This has nothing to do with my good college friend, Art Munson. Instead I was reading a blog by Blaine Hogan about how we should allow our artists to be pastors and inspire others with the mystery contained in scripture. His ideas gave me something to think about as I travel to a new church, but as I read his article my mind made more connections than he had written. Perhaps the connection was implied, but as I read Hogan’s thoughts about artists and the church of the 21st century, all I could think about was Europe and the 17th century. Okay, not just the 17th century but a whole chunk of history when there was only one church and much of life revolved around the church. I remembered my art classes (those few I was required to take), the architecture of the great cathedrals that I have seen and I remembered discussing these magnificent buildings in seminary.
For centuries, artists were a part of the church community. With the rigidity of their ritual, I doubt that artists were involved in worship as they sometimes are today, but just look at where they were involved. In the cathedrals that our forbearers left behind, there are demonstrations of the skills and talents of magnificent artists of all kinds, people skilled with glass, with stone, sculpture, architecture, sound, and light. Many of the great composers of these centuries created music for the church or wrote for the glory of God. As I read Hogan’s blog I wondered, ‘Why don’t we see artists in our churches like this today?” Surely there are still people of great skill and talent in our communities. Surely God is still in the business of dispensing this skill and talent to his people, the people who are likely attending church somewhere. So why is art so inconspicuous in the church?

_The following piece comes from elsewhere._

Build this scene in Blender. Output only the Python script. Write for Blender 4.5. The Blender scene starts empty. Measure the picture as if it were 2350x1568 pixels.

I admit that there are places like Willow Creek and Saddleback that have fabulous bands and multimedia presentations and who invite dancers and other artists to bring God praise. What comes to mind are all the churches that exist only in the practical. They look plain on the outside and on the inside they look like they were decorated by me (that’s not a good thing). I spent a career in engineering and my first instinct is toward the practical, functional and the useful. Terms like colorful and inspiring do not roll off of my tongue easily. But if God is still inspiring artists among God’s people as he surely did three centuries ago, what must they be thinking? If even I think that the inside of our churches look kind of colorless and plain, we must be causing great pain and sorrow in the hearts of our artists.
Either that, or we’re chasing them away.
God has given artists an ability to communicate his love to the world through human passion and emotion instead of only logic and reason. Could it be that the artists in our community feel unwelcome before they even step through the door of our church? God has seen fit to give me some facility with the spoken and written word, but while music speaks to my heart, I have only a limited ability to use it. Don’t even ask me to create or even understand the visual arts. We live in a multimedia culture and the hearts of humanity must be reached through the languages of art and inspiration but somewhere, in the last century or two, the church forgot something. Somehow, too many of us thought that the age of reason meant that words alone could convince the world of our sincerity and communicate God’s message but doing so forgets about communicating the wonder and the mystery of God. Doing so neglects the heart and the passion that speaks to the souls of humanity.
If we want to tell the world about God’s love for them, we need our artists back.
We need to reach beyond the functional, beyond the logical and touch the hearts of people in ways that reason and practicality cannot. Our churches need to welcome our artists home again. We must make our church a place where artists are free to use their gifts to communicate God’s love to the world. As a pastor, I must do what I can to make artists welcome in my church because our artists can reach the hearts of people in ways that my words never will.